Sunday, June 16, 2024

Afghan Female Staff to Continue Working From Home: Says UN

Immigration News

Nizamuddin Rezahi
Nizamuddin Rezahi
Nizamuddin Rezahi is a journalist and editor for Khaama Press. You may follow him @nizamrezahi on Twitter.

The United Nations on Friday said it will continue to keep Afghan female employees working from home after the Taliban enforced the ban on Afghan women working for the global organization.

Currently, the UN has some 3,300 Afghan staff, of whom 400 are female, who have been forced to remain at home and follow the restrictions imposed by the ruling regime.

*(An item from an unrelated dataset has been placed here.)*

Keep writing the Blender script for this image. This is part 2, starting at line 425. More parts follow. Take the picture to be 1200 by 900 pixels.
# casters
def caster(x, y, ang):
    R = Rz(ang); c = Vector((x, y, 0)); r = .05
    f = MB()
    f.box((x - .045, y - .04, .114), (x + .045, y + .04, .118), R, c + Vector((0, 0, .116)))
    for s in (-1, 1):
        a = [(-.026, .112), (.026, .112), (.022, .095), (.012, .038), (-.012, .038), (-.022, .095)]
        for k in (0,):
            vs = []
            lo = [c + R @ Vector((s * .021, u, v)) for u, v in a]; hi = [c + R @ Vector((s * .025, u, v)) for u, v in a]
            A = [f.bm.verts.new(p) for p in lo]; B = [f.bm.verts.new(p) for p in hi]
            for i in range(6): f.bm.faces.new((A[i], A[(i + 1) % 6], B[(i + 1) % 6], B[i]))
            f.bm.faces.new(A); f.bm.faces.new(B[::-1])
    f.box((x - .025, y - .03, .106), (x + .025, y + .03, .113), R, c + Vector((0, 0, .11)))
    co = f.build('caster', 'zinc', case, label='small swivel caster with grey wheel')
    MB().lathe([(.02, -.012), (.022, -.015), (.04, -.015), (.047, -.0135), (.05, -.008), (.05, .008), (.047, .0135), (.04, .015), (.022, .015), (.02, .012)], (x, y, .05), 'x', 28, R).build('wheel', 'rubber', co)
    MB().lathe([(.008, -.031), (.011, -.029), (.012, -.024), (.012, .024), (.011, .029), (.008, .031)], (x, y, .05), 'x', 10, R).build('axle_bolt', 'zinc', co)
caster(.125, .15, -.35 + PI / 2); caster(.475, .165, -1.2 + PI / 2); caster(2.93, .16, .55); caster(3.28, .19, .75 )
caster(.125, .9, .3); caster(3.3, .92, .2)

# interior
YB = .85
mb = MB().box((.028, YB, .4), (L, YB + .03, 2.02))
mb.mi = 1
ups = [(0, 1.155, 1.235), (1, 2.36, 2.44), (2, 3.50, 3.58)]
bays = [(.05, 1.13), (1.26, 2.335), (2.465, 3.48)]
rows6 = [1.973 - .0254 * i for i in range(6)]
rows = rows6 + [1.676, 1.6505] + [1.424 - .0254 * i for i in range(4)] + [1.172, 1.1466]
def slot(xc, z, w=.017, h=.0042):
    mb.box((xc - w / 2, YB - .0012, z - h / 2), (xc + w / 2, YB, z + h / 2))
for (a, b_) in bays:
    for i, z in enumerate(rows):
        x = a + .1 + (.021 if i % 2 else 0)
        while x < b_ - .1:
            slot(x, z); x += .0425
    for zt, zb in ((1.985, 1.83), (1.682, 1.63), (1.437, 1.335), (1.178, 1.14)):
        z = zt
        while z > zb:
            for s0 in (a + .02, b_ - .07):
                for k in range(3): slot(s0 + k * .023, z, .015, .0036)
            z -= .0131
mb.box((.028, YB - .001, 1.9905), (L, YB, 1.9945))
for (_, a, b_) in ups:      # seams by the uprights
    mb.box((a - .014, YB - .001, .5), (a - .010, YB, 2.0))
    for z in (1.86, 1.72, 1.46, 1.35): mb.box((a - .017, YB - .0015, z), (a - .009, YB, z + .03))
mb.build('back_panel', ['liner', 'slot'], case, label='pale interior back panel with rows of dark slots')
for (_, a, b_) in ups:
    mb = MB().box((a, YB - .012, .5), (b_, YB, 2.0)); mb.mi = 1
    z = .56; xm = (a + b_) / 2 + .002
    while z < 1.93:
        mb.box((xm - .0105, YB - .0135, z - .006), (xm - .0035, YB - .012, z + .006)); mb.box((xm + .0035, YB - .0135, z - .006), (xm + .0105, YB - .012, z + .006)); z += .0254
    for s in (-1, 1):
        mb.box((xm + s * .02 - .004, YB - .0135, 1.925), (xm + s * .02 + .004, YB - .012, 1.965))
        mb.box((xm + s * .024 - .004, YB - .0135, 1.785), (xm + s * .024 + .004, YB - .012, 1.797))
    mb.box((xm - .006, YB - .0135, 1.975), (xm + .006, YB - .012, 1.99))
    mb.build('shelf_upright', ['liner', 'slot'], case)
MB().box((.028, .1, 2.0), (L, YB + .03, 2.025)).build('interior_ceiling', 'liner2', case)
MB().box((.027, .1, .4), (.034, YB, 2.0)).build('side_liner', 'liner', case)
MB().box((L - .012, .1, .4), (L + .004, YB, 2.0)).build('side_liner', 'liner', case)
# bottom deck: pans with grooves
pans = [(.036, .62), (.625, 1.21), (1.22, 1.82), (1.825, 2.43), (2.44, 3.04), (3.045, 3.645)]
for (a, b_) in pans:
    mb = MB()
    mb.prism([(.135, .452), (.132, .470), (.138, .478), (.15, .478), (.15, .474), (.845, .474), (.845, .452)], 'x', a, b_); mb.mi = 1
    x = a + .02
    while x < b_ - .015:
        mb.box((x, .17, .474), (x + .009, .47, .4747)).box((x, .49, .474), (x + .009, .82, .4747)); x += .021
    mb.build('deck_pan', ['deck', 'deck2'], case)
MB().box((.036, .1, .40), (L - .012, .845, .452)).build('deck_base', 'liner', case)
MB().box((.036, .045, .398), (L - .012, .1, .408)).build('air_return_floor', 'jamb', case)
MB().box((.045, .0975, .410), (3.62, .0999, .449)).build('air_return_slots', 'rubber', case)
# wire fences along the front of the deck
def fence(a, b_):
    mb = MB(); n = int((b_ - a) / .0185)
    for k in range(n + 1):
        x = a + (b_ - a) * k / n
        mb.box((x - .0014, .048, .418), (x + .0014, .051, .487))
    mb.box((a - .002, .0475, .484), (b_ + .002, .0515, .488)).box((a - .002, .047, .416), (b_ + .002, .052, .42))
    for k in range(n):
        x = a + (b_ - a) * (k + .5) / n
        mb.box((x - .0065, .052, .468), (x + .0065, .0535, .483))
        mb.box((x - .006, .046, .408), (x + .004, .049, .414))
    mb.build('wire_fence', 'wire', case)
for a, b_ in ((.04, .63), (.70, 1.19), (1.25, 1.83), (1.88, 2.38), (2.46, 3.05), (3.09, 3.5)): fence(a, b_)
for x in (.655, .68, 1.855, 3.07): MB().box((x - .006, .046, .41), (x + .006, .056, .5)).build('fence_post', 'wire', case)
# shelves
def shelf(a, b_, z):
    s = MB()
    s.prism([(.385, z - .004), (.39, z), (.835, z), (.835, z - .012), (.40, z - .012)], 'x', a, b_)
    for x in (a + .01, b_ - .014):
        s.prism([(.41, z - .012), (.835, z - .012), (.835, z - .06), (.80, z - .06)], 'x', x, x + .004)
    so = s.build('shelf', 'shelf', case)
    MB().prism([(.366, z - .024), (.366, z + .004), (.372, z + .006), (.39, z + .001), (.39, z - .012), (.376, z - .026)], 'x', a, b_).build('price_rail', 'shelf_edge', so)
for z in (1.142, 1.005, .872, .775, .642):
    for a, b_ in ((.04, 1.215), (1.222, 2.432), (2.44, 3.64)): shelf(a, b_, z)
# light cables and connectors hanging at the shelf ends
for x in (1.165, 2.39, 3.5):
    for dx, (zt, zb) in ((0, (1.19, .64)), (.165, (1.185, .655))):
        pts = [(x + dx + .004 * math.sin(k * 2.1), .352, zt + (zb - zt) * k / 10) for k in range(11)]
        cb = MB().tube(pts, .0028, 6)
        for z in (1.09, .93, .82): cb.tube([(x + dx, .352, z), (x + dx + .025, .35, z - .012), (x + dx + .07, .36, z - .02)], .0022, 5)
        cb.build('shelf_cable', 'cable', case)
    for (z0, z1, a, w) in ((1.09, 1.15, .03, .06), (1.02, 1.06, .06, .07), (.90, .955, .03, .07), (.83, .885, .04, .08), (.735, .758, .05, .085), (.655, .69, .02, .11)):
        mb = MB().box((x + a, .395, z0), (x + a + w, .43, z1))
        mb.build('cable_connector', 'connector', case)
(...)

Meanwhile, there are some 600 international female staff working for the UN agencies in the country, who have not been affected by the ban. The UN has said it will review its operations and keep Afghan staff at home until May 5, as the situation remains unchanged for female staff under the Taliban administration.

Deputy UN spokesperson Farhan Haq said on Friday there had been no change to “our posture on the ground.” Reuters reported.

“We are working to come up with appropriate working modalities,” Haq told reporters in New York on Friday. “We obviously have challenges in our mission in Afghanistan because the needs of Afghan people are immense, and we intend to meet those needs, however, our operations are clearly faced with major obstacles,” he added.

The Taliban administration’s crackdown on Afghan women and girls has adversely affected the inflow and distribution of humanitarian aid to the people of Afghanistan during these difficult times. With the continuation of the ban on women working for NGOs and girls attending universities and educational institutions, overall funding has decreased.

Since the return of the Taliban to power in August 2021, the group has tightened control on women’s access to public life, including barring women from university and closing girls’ high schools, which prompted widespread condemnations.

Despite the international community’s pressure and Afghan pleading with the Taliban’s de facto regime to reverse their policy regarding the ban on women’s education and work, however, no tangible change is yet seen on the ground.